At these prices, it's not exactly surprising that you can't have everything from your budget roadster. Mazda has, wisely, opted to spend on engineering first and then stretch what's left across things like cabin plastics and technology. The result is some notably cheaper-feeling trim, plus an infotainment system that feels old-fashioned (despite having a touchscreen, it demands you use the jog-dial while the Miata is in motion) and is nowhere near bright enough on the 7-inch display.

Though you could stay just under $30k with your new Miata, the Club spec is probably where most people should begin their shopping. It gets a Bose audio system with more speakers, wireless rather than wired Apple CarPlay, and larger 17-inch wheels instead of the Sport's 16-inchers. Only Club-spec and up (manual) Miata get the torque-sensing limited-slip differential, too.

How long can Mazda keep this up?

The automotive landscape has changed considerably since the first-generation Miata NA was launched all the way back in 1989. In fact, that landscape has pretty much been bulldozed and reshaped entirely. Though the enthusiast without big money to spend still has some options — yes, Elantra N, Civic Type R, and GR Corolla, we're looking at you — small, affordable convertibles aren't exactly filling up dealership lots.

Meanwhile, the MX-5 faces an industry already bracing for another huge change. Electrification currently means big, heavy batteries squeezed into the SUV bodies that can mask them most effectively. In other words, the anathema of Miata.

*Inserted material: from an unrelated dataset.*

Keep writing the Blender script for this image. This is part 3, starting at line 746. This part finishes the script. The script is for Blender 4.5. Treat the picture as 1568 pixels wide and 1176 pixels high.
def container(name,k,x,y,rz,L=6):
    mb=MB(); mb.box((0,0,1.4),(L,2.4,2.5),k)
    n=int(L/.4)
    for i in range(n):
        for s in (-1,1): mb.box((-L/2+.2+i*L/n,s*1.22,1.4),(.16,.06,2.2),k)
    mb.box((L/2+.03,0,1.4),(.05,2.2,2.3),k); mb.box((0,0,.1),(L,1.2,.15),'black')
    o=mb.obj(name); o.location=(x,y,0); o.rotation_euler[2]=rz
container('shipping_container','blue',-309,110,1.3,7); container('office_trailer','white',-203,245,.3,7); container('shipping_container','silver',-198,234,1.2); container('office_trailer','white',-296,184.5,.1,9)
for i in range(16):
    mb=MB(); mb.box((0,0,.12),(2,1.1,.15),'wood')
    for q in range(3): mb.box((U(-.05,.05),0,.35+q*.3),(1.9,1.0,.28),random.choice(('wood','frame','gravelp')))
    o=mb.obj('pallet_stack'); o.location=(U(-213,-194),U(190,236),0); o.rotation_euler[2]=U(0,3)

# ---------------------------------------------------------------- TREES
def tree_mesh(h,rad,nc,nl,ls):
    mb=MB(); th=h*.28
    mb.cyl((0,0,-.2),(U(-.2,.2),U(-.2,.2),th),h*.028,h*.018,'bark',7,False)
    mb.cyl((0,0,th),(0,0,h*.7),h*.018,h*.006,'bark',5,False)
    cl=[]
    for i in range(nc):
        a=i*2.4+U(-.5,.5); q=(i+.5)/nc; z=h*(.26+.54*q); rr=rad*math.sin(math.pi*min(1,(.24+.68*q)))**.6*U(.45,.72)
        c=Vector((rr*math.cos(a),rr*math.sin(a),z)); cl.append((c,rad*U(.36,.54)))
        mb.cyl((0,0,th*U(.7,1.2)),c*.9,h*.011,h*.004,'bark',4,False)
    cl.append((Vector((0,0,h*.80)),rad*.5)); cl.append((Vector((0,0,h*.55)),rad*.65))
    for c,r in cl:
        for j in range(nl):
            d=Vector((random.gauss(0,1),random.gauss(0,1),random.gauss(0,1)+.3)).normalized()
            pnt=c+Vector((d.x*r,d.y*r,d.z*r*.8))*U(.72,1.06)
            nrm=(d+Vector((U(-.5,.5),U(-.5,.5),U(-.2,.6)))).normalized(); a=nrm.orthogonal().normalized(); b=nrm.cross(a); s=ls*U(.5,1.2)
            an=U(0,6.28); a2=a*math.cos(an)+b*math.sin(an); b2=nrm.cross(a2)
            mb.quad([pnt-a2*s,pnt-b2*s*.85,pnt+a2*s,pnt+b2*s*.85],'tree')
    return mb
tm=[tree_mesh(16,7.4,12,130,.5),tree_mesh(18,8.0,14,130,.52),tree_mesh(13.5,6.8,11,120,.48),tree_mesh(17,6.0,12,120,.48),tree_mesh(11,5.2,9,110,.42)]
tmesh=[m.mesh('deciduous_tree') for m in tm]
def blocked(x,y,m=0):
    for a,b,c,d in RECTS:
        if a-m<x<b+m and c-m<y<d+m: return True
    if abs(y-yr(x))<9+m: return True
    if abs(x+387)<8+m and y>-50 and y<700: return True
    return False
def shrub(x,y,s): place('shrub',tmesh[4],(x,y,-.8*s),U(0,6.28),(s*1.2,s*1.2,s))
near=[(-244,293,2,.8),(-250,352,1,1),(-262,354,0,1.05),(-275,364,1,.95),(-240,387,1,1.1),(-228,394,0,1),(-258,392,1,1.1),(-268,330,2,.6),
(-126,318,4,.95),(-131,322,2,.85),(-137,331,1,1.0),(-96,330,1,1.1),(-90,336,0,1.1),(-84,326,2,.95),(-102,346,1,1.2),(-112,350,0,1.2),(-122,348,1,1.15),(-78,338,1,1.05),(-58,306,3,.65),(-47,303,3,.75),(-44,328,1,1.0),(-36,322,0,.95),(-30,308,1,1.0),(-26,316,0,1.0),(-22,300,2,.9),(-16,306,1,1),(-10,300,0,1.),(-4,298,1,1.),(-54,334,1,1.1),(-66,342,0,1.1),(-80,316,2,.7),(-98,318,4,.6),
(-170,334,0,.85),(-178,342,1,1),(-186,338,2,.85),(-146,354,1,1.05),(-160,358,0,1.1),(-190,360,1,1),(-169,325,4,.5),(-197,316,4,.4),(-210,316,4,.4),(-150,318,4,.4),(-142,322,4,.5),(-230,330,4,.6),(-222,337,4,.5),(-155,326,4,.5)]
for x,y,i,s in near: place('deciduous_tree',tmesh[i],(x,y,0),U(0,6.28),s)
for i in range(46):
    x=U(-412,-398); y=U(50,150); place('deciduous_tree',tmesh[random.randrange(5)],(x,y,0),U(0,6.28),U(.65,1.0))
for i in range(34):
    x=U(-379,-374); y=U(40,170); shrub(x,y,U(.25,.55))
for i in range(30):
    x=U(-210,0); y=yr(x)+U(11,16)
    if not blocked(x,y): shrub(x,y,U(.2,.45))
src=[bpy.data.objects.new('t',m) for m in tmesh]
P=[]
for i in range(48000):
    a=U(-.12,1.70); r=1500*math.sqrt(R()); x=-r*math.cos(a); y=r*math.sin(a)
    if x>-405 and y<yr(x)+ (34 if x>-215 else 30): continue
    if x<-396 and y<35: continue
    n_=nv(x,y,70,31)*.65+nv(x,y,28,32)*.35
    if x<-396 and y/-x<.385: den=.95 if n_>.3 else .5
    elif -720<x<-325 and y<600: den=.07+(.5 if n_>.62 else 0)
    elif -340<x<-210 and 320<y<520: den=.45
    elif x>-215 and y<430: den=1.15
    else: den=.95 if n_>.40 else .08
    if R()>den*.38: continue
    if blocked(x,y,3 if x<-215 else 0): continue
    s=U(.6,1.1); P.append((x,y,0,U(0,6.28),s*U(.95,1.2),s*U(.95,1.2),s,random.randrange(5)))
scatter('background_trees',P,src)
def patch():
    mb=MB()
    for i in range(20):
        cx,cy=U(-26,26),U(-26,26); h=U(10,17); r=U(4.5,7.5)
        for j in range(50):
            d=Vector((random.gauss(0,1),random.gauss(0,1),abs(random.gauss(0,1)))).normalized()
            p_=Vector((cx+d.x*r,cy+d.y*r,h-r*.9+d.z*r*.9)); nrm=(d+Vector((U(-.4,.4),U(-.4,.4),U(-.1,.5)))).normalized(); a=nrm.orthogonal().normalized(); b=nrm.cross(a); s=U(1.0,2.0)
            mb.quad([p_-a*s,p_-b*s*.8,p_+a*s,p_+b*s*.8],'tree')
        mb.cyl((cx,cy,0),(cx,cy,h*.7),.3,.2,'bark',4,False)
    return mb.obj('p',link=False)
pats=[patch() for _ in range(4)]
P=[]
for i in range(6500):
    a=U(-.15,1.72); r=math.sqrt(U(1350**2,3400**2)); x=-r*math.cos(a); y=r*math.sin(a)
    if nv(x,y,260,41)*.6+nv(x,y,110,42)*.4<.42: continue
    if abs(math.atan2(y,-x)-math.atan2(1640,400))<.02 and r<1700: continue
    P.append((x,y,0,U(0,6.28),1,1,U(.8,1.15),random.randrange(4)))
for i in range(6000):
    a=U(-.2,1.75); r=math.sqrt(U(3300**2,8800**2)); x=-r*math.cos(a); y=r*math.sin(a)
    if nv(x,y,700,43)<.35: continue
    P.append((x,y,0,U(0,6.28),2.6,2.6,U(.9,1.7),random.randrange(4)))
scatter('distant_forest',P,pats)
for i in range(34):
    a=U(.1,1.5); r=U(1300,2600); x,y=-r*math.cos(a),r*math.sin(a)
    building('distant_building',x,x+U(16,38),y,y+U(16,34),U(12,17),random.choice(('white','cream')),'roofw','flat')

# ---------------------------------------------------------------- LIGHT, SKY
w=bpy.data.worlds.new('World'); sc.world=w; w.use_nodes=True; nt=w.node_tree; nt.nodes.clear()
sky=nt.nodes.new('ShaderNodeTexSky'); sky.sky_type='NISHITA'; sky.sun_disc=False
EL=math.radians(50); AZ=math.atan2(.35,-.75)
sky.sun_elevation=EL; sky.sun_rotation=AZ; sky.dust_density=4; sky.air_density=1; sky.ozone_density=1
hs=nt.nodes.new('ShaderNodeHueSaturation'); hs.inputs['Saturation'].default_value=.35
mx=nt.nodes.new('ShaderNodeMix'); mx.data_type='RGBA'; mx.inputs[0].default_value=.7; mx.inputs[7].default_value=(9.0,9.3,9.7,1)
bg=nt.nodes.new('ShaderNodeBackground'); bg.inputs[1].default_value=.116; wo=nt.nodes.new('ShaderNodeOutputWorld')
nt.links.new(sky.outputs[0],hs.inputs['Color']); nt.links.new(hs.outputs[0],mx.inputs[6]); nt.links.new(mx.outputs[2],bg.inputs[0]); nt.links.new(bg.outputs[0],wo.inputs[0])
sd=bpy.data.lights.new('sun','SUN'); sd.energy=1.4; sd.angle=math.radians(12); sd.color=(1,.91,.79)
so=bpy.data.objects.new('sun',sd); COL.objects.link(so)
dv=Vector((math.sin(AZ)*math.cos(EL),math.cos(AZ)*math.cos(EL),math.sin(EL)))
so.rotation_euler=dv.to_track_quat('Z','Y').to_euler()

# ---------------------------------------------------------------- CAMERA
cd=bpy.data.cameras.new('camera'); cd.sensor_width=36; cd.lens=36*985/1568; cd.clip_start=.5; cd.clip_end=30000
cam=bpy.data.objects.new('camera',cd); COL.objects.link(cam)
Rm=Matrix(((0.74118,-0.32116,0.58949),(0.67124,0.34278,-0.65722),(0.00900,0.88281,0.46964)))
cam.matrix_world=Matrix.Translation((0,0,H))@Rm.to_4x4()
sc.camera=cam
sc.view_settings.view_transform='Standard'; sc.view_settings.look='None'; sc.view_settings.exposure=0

Mazda's gradual evolution of the car that represents its core ethos does have one big side bonus. Early ND-generation Miata commands even more attainable prices on the used market: a model year 2016 MX-5, right at the start of the fourth generation, can be found hovering around the $21k mark. Yes, you might miss out on that new-car smell, but on a dollar-per-grin basis, there's little to rival it.